There are, however, moments of rupture in which Georgiana, Walter, and Andre are able to assume control over their bodies. In one of the most poignant scenes of the film, Chris steps away from the party and asks Georgiana if she is bothered by being around so many white people. She emphatically and repeatedly replies “no” while smiling, but her smile is forced, and a tear drops from her eye. Unlike Andre and Walter, who require intervention from Chris in order to break through from the sunken place, Georgiana is able to penetrate the sunken place on her own. This opens up questions that go unexplored in the film, including the extent to which gender plays a role in the characters’ abuse at the hands of the Armitage family.

Bodies and minds are violently separated in Peele’s film. Chris ultimately manages to free himself from the Armitages, escaping the power of Missy’s hypnosis by stuffing his ears with the cotton of the chair into which he’s been strapped. Pointedly, it is Chris’s quick thinking about how to protect his body from Missy’s hypnosis that saves Chris from being possessed. This scene seems to reify the over-valuation of the mind over the body and suggests that Chris’s mind is somehow safeguarded from the effects of racism.

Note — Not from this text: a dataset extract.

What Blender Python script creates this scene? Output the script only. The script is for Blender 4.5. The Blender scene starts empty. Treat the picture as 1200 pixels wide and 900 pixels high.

Peele actualizes microaggressions, racism, and white supremacy in Get Out, and in the process forces the white viewer to confront the horrific reality of millions of Americans. Yet, Chris’s escape at the end of the film, and the moments of surfacing by the real “selves” of Georgiana, Andre, and Walter, suggest that the sunken place is not a permanent state of being. Agency exists within and can be transmitted through community-oriented interaction.